Il Poloni accenna ad un Diploma dell'anno 923 con cui l'imperatore Berengario avrebbe donato ad Aimone, Vescovo di Belluno, la Corte Docale fissando i confini dei territori sottoposti al pagamento delle decime, ed altro decreto con cui l'imperatore Ottone II, nel 962, ha donato a Sicardo, vescovo di Ceneda, alcune terre prossime a quella città. Nell'uno e nell'altro ricorre il nome del Piave quale fiume scorrente nella valle Lapisina e nei pressi di Ceneda (attuale frazione di Vittorio Veneto).
Bernardo Giustiniano, nella storia dell'origine di Venezia, scrisse che Paolo Ipato cioè Paoluccio Anafesto, che fu il primo Doge della Serenissima, stipulò nel 697 un trattato con Liuprando Re dei Longobardi mediante il quale vennero estesi i confini del suo stato “dalla Piave Maggiore sino al loco suo vecchio il quale si chiama Piave Secca”.

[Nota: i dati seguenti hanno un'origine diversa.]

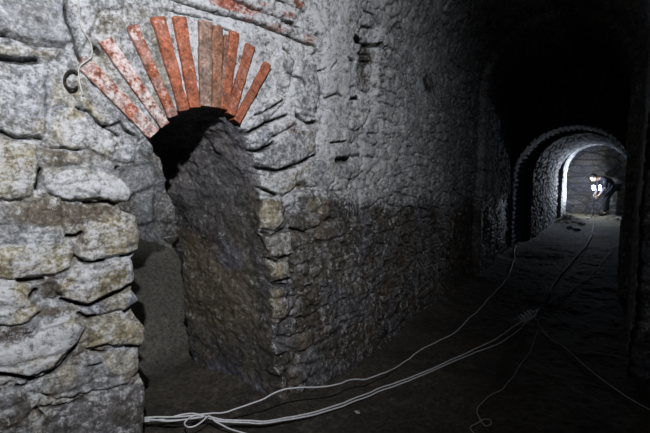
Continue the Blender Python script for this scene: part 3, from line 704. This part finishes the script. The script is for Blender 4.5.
RZ = Matrix.Rotation(YAW, 3, 'Z')
tube('crossbar', [tuple(RZ@Vector((-.09, 0, hz))), tuple(RZ@Vector((.17, 0, hz)))], .010, M_metal, wl, sub=1, origin=(0, 0, 0))
for dx, w_ in ((-.05, .07), (.13, .07)):
    bm = bmesh.new(); box(bm, (0, 0, 0), (w_+.025, .06, .15)); bmesh.ops.rotate(bm, cent=(0, 0, 0), matrix=RZ, verts=bm.verts); bmesh.ops.translate(bm, vec=RZ@Vector((dx, 0, hz)), verts=bm.verts)
    hd = bm_obj('lamp_head', bm, M_metal, wl, smooth=False)
    for sgn, nm in ((-1, 'front'), (1, 'rear')):
        bm = bmesh.new(); box(bm, (0, 0, 0), (w_, .008, .125), bev=.003); bmesh.ops.translate(bm, vec=(0, sgn*.033, 0), verts=bm.verts); bmesh.ops.rotate(bm, cent=(0, 0, 0), matrix=RZ, verts=bm.verts); bmesh.ops.translate(bm, vec=RZ@Vector((dx, 0, hz)), verts=bm.verts)
        bm_obj('lens', bm, M_glow, hd, smooth=False)
q = on_floor([(594, 214), (594, 222), (591.5, 235), (586, 246), (577.6, 255), (560, 276), (548, 296)], .008)
tag(tube('cable', q, .010, M_brownc, jitter=.01), 'cable lying on the tunnel floor leading to the work lamp', 'cable')

# ------------------------------------------------------------------ person bending over the lamp
def skin(name, verts, edges, mat, parent, sub=2, root=0):
    me = bpy.data.meshes.new(name); me.from_pydata([v[0] for v in verts], edges, []); o = bpy.data.objects.new(name, me); link(o, parent)
    m = o.modifiers.new('skin', 'SKIN'); m.use_smooth_shade = True; m.branch_smoothing = .6
    for i, v in enumerate(verts):
        r = v[1]; r = (r, r) if isinstance(r, (int, float)) else r
        me.skin_vertices[0].data[i].radius = r; me.skin_vertices[0].data[i].use_root = (i == root)
    s = o.modifiers.new('sub', 'SUBSURF'); s.levels = sub; s.render_levels = sub
    me.materials.append(mat); return o
def body_pts():
    # local frame: x forward (to screen left), y to the person's left (towards the viewer is +y), z up
    J = {}
    J['pelvis'] = (-.02, 0, .93); J['waist'] = (.10, 0, 1.03); J['chest'] = (.27, 0, 1.12); J['neck'] = (.43, 0, 1.17); J['skull0'] = (.50, 0, 1.18)
    for sg, k in ((1, 'L'), (-1, 'R')):
        st = .12 if sg > 0 else -.10
        J['hip'+k] = (.0, .10*sg, .88); J['knee'+k] = (.16+st, .12*sg, .49); J['ank'+k] = (.14+st, .13*sg, .10); J['toe'+k] = (.32+st, .14*sg, .04)
        J['sho'+k] = (.34, .19*sg, 1.12); J['elb'+k] = (.36 if sg > 0 else .32, .23*sg, .84); J['wri'+k] = (.46 if sg > 0 else .40, .14*sg, .66 if sg > 0 else .70)
    return J
J = body_pts(); pdep = 13.15; pb = at_dep(612, pdep, 0); pz = fz(pb[0], pb[1])
person = empty('person', (pb[0], pb[1], pz+.005)); person.rotation_euler.z = YAW+PI; person.scale = (1.0, 1.0, 1.0)
tag(person, 'person in dark clothes bending forward over the lit work lamp', 'person')
M_skin = plain('skin', (.42, .27, .20), .55, var=.08); M_hair = plain('dark_hair', (.02, .017, .015), .6); M_jkt = plain('blue_grey_jacket', (.018, .021, .030), .8, var=.2, scale=14); M_tr = plain('dark_trousers', (.012, .013, .017), .85, var=.2, scale=14); M_boot = plain('dark_boots', (.02, .018, .016), .6); M_shirt = plain('pale_shirt', (.22, .23, .26), .8)
V = []; E = []
def add(p, r, par=None):
    V.append((tuple(p), r)); i = len(V)-1
    if par is not None: E.append((par, i))
    return i
pel = add(J['pelvis'], (.11, .08)); wa = add(J['waist'], (.10, .07), pel); ch = add(J['chest'], (.11, .075), wa); ne = add(J['neck'], .045, ch)
h0 = add((.50, 0, 1.165), (.062, .062), ne); h1 = add((.565, 0, 1.17), (.078, .09), h0); h2 = add((.63, 0, 1.155), (.07, .082), h1)
for k, sg in (('L', 1), ('R', -1)):
    a = add(J['hip'+k], .085, pel); b = add(J['knee'+k], .055, a); c = add(J['ank'+k], .034, b); d = add(np.array(J['toe'+k])+[-.05, 0, .0], .018, c)
    a = add(J['sho'+k], .055, ch); b = add(J['elb'+k], .042, a); c = add(J['wri'+k], (.026, .030), b)
    w = np.array(J['wri'+k]); dr = np.array([.42, -.15*sg, -.62]); dr /= np.linalg.norm(dr)
    side = np.cross(dr, [0, sg, 0]); side /= np.linalg.norm(side)
    pm = add(w+dr*.055, (.038, .018), c); hand = w+dr*.085
    for f, (off, ln) in enumerate(((-.028, .065), (-.010, .075), (.010, .070), (.028, .055))):
        k0 = add(hand+side*off, .0095, pm); k1 = add(hand+side*off*1.15+dr*ln*.55, .0085, k0); add(hand+side*off*1.2+dr*ln*.95+np.array([0, -sg*.025, -.008]), .0075, k1)
    t0 = add(w+dr*.03+side*-.035, .011, c); add(w+dr*.062+side*-.058, .009, t0)
skin('body', V, E, M_skin, person)
def seg_skin(name, pts, mat, parent=person):
    return skin(name, pts, [(i, i+1) for i in range(len(pts)-1)], mat, parent)
# face on the head: head points down-forward, face turned to the lamp below
fd = Vector((.55, 0, -.83)).normalized(); hc = Vector((.59, 0, 1.16)); up_ = Vector((.83, 0, .55))
def blob(name, c, s, mat, parent, rot=None, sub=2):
    bm = bmesh.new(); bmesh.ops.create_icosphere(bm, subdivisions=sub, radius=1); bmesh.ops.scale(bm, vec=s, verts=bm.verts)
    bmesh.ops.rotate(bm, cent=(0, 0, 0), matrix=Matrix((fd, Vector((0, 1, 0)), up_)).transposed(), verts=bm.verts); bmesh.ops.translate(bm, vec=c, verts=bm.verts)
    return bm_obj(name, bm, mat, parent)
blob('head', hc, (.095, .078, .115), M_skin, person, sub=3)
blob('nose', hc+fd*.098-up_*.015, (.020, .012, .024), M_skin, person)
for sg in (-1, 1):
    blob('eye', hc+fd*.082+up_*.012+Vector((0, .031*sg, 0)), (.012, .013, .009), M_white, person); blob('ear', hc+Vector((0, .080*sg, 0)), (.018, .008, .03), M_skin, person)
blob('mouth', hc+fd*.086-up_*.055, (.009, .022, .006), plain('lips', (.3, .12, .1), .6), person)
blob('hair', hc-fd*.022+up_*.026, (.098, .086, .105), M_hair, person, sub=3)
tv = [(J['pelvis'], (.165, .13))]; te = []
for k, sg in (('L', 1), ('R', -1)):
    n = len(tv); h = J['hip'+k]; kn = J['knee'+k]; an = J['ank'+k]
    tv += [(h, .112), (tuple(.5*(np.array(h)+kn)), .092), (kn, .075), (tuple(.5*(np.array(kn)+an)), .068), ((an[0], an[1], .12), .062)]; te += [(0, n), (n, n+1), (n+1, n+2), (n+2, n+3), (n+3, n+4)]
skin('trousers', tv, te, M_tr, person)
jv = [(J['pelvis'], (.16, .115)), (J['waist'], (.155, .115)), (J['chest'], (.185, .13)), ((.42, 0, 1.168), (.10, .085))]; je = [(0, 1), (1, 2), (2, 3)]
for k, sg in (('L', 1), ('R', -1)):
    n = len(jv); jv += [(J['sho'+k], .078), (J['elb'+k], .060), (tuple(.12*np.array(J['elb'+k])+.88*np.array(J['wri'+k])), .046)]; je += [(2, n), (n, n+1), (n+1, n+2)]
skin('jacket', jv, je, M_jkt, person)
for k, sg in (('L', 1), ('R', -1)):
    sh, el, wr = (np.array(J[q+k]) for q in ('sho', 'elb', 'wri'))
    seg_skin('shirt_sleeve', [(tuple(.25*sh+.75*el), .066), (tuple(el), .064), (tuple(.5*(el+wr)), .054), (tuple(.1*el+.9*wr), .045)], M_shirt)
for k in 'LR':
    an = np.array(J['ank'+k]); to = np.array(J['toe'+k])
    seg_skin('boot', [(tuple(an+[-.03, 0, .04]), .052), (tuple(an+[-.03, 0, -.045]), .050), (tuple(to+[-.06, 0, .012]), (.048, .046)), (tuple(to+[.02, 0, .0]), (.042, .034))], M_boot)

# ------------------------------------------------------------------ lights
def light(kind, name, loc, energy, col, aim=None, **kw):
    l = bpy.data.lights.new(name, kind); l.energy = energy; l.color = col
    for k, v in kw.items(): setattr(l, k, v)
    o = link(bpy.data.objects.new(name, l)); o.location = loc
    if aim is not None: o.rotation_euler = (Vector(aim)-Vector(loc)).to_track_quat('-Z', 'Y').to_euler()
    return o
light('SPOT', 'hand_lamp_light', (.30, -.25, 2.7), 405, (.95, .967, 1.), (-2.2, 1.1, 1.9), spot_size=math.radians(99), spot_blend=1., shadow_soft_size=.03)
light('POINT', 'work_lamp_light', tuple(np.array([LP_[0], LP_[1], 0])+DEP*.05-LAT*.30+np.array([0, 0, lz+.05])), 48, (.72, .82, 1.), shadow_soft_size=.05)
light('SPOT', 'work_lamp_beam', tuple(np.array([LP_[0], LP_[1], 0])-DEP*.16+np.array([0, 0, lz])), 420, (.78, .87, 1.), (-2.3, 12.7, 1.35), spot_size=math.radians(76), spot_blend=1., shadow_soft_size=.05)
light('SPOT', 'passage_fill_light', (-2.95, .95, 2.0), 100, (.95, .97, 1.), (-3.8, 2.45, 1.75), spot_size=math.radians(80), spot_blend=1., shadow_soft_size=.05)  # added fill with no visible source, brightens the passage back wall

w = bpy.data.worlds.new('World'); SC.world = w; w.use_nodes = True; w.node_tree.nodes['Background'].inputs[0].default_value = (.004, .0045, .006, 1); w.node_tree.nodes['Background'].inputs[1].default_value = 1
cam = bpy.data.cameras.new('camera'); cam.sensor_width = 36; cam.lens = 36*F/650; cam.clip_start = .02
co = link(bpy.data.objects.new('camera', cam)); co.location = EYE
R3 = Matrix((Vector(LAT), Vector(UP), Vector(-FWD))).transposed(); co.rotation_euler = R3.to_euler()
SC.camera = co
vs = SC.view_settings; vs.view_transform = 'Standard'; vs.look = 'None'; vs.gamma = 1; vs.use_curve_mapping = False; vs.exposure = 0.
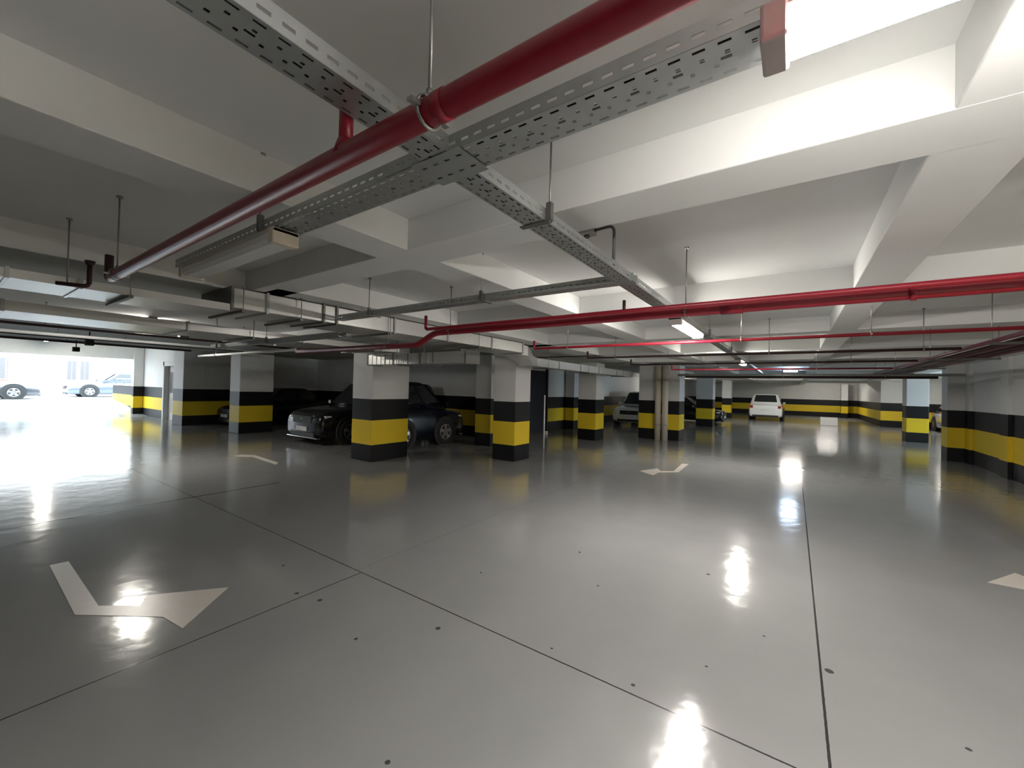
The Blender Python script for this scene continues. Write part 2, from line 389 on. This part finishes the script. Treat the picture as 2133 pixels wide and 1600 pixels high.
tube_light('lit tube light under the lintel by the vehicle entrance', 'x', -23.2, -22.0, 2.6, 3.04, True, m_lit2)
tube_light('lit tube light over the lane before the white car', 'x', -.55, .55, 26.4, 2.700, True, m_lit2)
tube_light('lit tube light added over the far corner to brighten the end wall', 'x', 1.4, 2.6, 36.5, 2.700, True, m_lit2)  # extra lamp put in so the end wall comes out brighter
tube_light('lit tube light added in the right aisle to brighten the walls behind the bluish column', 'y', 26.2, 27.4, 5.8, 2.700, True, m_lit2)  # added lamp that lifts the rear right walls
tube_light('lit tube light in the far left passage', 'y', 26.2, 27.4, -5.9, 2.50, True, m_lit2)

# ------------------------------------------------------------------ pipes
def bent(pts, r, n=5):
    """polyline with rounded corners"""
    P = [Vector(p) for p in pts]; out = [P[0]]
    for a, b, c in zip(P, P[1:], P[2:]):
        d1 = (a-b).normalized(); d2 = (c-b).normalized(); k = r
        s, e = b+d1*k, b+d2*k
        for i in range(n+1):
            t = i/n; out.append(s*(1-t)**2+b*2*t*(1-t)+e*t*t)
    out.append(P[-1]); return out
def clamp(t, p, axis, r, rodtop=SLAB):
    b = MB()
    pts = []
    for k in range(17):
        a = 2*PI*k/16
        q = (0, math.cos(a)*(r+.003), math.sin(a)*(r+.003)) if axis == 'x' else (math.cos(a)*(r+.003), 0, math.sin(a)*(r+.003))
        pts.append(Vector(p)+Vector(q))
    b.tube(pts, .0045, 6)
    if axis == 'x': b.box(p[0]-.008, p[0]+.008, p[1]-r-.026, p[1]-r, p[2]-.004, p[2]+.004).box(p[0]-.008, p[0]+.008, p[1]+r, p[1]+r+.026, p[2]-.004, p[2]+.004)
    b.tube([(p[0], p[1], p[2]+r), (p[0], p[1], p[2]+r+.02)], .009, 6)
    b.build('pipe_clamp', m_rod, t)
    rod(t, p[0], p[1], p[2]+r, rodtop)
GP = 'sprinkler pipes'
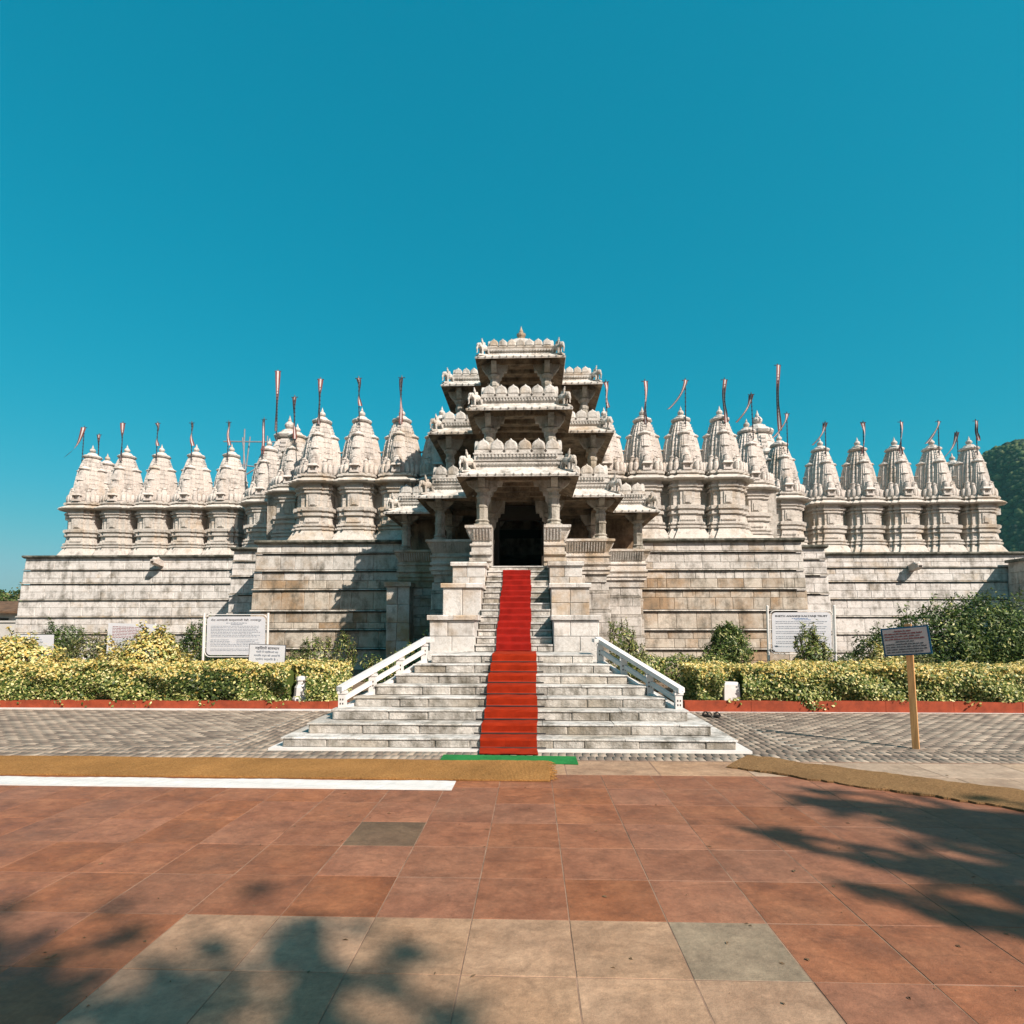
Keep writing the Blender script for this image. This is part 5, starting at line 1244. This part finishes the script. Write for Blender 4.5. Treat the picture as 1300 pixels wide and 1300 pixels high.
# the tall tree behind the viewer whose shade falls on the plaza
def shade_tree(label, base, targets, seed, n_per=900, extra=(), frond=True):
    """targets: (x,y,r,h): where foliage at height h shades the plaza"""
    t_ = thing('tree', label, 'tree', (0, 0, 0)); rg = np.random.default_rng(seed); pts = []; mb = MB()
    b0 = Vector((*base, -.05)); top = Vector((base[0]-.3, base[1]+.3, 9.5))
    mb.tube([b0, b0*.5+top*.5+Vector((.2, 0, 0)), top], [.34, .28, .20], 10)
    for (x, y_, r, h_) in targets:
        c = Vector((x, y_, 0))+TO_SUN*(h_/TO_SUN.z)
        nl = 4+int((19 if frond else 13)*(r/.4)**1.3)
        for q_ in range(nl):
            th = rg.normal(-.55, .48) if frond else rg.normal(1.75, .55); ax = np.array([math.cos(th), math.sin(th), rg.normal(0, .12)]); ac = np.array([-math.sin(th), math.cos(th), 0])
            c0 = np.array(c)+ax*rg.uniform(-1, 1)*r*.9+ac*rg.normal(0, r*.5)+np.array([0, 0, rg.normal(0, .25)]); Lf = rg.uniform(.12, .34)*(.55+r)*(1 if frond else .62); k_ = int(Lf*n_per*.28)
            f_ = rg.uniform(-1, 1, k_)[:, None]; pts.append(c0+ax*f_*Lf+ac*rg.normal(0, .035, (k_, 1))*(1.2-np.abs(f_))+rg.normal(0, .012, (k_, 3)))
        mid = (top+c)/2+Vector((0, 0, .4)); mb.tube([top, mid, c], [.09, .05, .02], 6)
    for (p0, p1, h_, r_) in extra:
        a = Vector((*p0, 0))+TO_SUN*(h_/TO_SUN.z); b_ = Vector((*p1, 0))+TO_SUN*(h_/TO_SUN.z); mb.tube([a, (a+b_)/2+Vector((.03, 0, 0)), b_], [r_, r_*.9, r_*.6], 6)
    mb.build('trunk', M['bark'], t_)
    leaves(np.concatenate(pts), .17, .06, [G_, D_], seed=seed, parent=t_, name='crown'); return t_
T1 = [(3.95, 5.2, .3, 11), (4.65, 4.5, .5, 11), (5.45, 4.2, .6, 11), (3.95, 3.95, .35, 10.5), (4.65, 3.2, .6, 10.5), (4.05, 3.1, .4, 10), (5.35, 3.6, .6, 10.5), (3.60, 4.75, .22, 11), (3.20, 3.75, .2, 10.5), (2.97, 5.62, .14, 11), (3.15, 5.35, .22, 11), (3.55, 5.15, .30, 11), (3.95, 4.95, .36, 11), (4.55, 4.85, .42, 11), (5.25, 4.7, .5, 11), (5.95, 4.9, .6, 11),
      (2.60, 4.38, .16, 10.5), (2.95, 4.22, .22, 10.5), (3.20, 3.98, .26, 10.5), (3.65, 3.75, .32, 10.5), (4.05, 3.6, .40, 10.5), (4.65, 3.7, .5, 10.5), (3.75, 4.5, .22, 10.5), (4.35, 4.25, .35, 10.5),
      (2.50, 3.62, .10, 10), (2.75, 3.5, .12, 10), (3.10, 3.2, .16, 10), (3.30, 3.05, .24, 10), (3.55, 2.9, .36, 10), (3.20, 2.5, .12, 10)]
shade_tree('tall leafy tree behind the viewer shading the right of the plaza', (16.5, -10.0), T1, 91, 620)
T2 = [(-2.25, 2.6, .3, 12), (-1.95, 2.35, .3, 12), (-1.55, 2.3, .26, 12), (-2.1, 2.85, .14, 12), (-2.0, 2.62, .22, 12), (-1.45, 2.90, .13, 12), (-1.37, 2.6, .18, 12), (-1.75, 2.52, .22, 12), (-1.30, 3.05, .08, 12), (-2.3, 2.85, .16, 12), (-.9, 3.2, .05, 12), (-.72, 2.78, .06, 12), (-.60, 2.80, .08, 12), (-.38, 3.02, .08, 12), (-.5, 2.54, .13, 12), (-.18, 2.5, .14, 12), (.1, 2.42, .14, 12), (-.85, 2.42, .12, 12), (-1.1, 2.2, .3, 12), (-.3, 2.1, .3, 12), (-2.6, 2.5, .3, 12)]
shade_tree('tall leafy tree behind the viewer shading the lower left of the plaza', (12.5, -13.5), T2, 92, 520, [((-.52, 2.1), (-.86, 3.32), 12, .13)], frond=False)

# ------------------------------------------------------------------ AIR
hz = MB().box(-905, 905, -305, 1105, -1.1, 97).build('haze', [])
hm_ = bpy.data.materials.new('haze'); hm_.use_nodes = True; hm_.node_tree.nodes.remove(hm_.node_tree.nodes['Principled BSDF'])
pvn = hm_.node_tree.nodes.new('ShaderNodeVolumePrincipled'); pvn.inputs['Density'].default_value = 0.00024; pvn.inputs['Color'].default_value = (0.30, 0.75, 0.75, 1); pvn.inputs['Anisotropy'].default_value = 0.2
hm_.node_tree.links.new(pvn.outputs[0], hm_.node_tree.nodes['Material Output'].inputs['Volume']); hz.data.materials.append(hm_)
tag(hz, kind='stuff')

In altri documenti o Diplomi del 968 e del 996 si troverebbe chhe Altino era edificata in prossimità del Sile e della Piave, ciò che si verrebbe confermato da una Bolla di Urbano III eletto papa nel 1188.
Sull'autenticità di tali documenti, o quanto meno dei brani di essi, riportati dagli storici che abbiamo citato, vennero elevati alcuni dubbi da altri non meno autorevoli autori, né esiste la possibilità di controlli e raffronti perchè non siamo riusciti, nelle nostre ricerche, a conoscere se o dove gli originali dipolomi siano ancora conservati.
Ora è da riflettere che proprio dalla interpretazione di frasi latine, non sempre facilmente leggibili, contenute in antiche pergamene o dalla decifrazione di antiche mappe o carte topografiche alquanto schematiche, sorsero dubbi sulla esistenza dell'attuale corso del Piave agli inizi dell'era Cristina e le opposte credenze sul corso antico del fiume.
Tali credenze trovarono alimento nella omissione del Piave che si riscontra nella descrizione della antica idrografia veneta contenuta nel libro III della Storia Naturale di Plinio Secondo.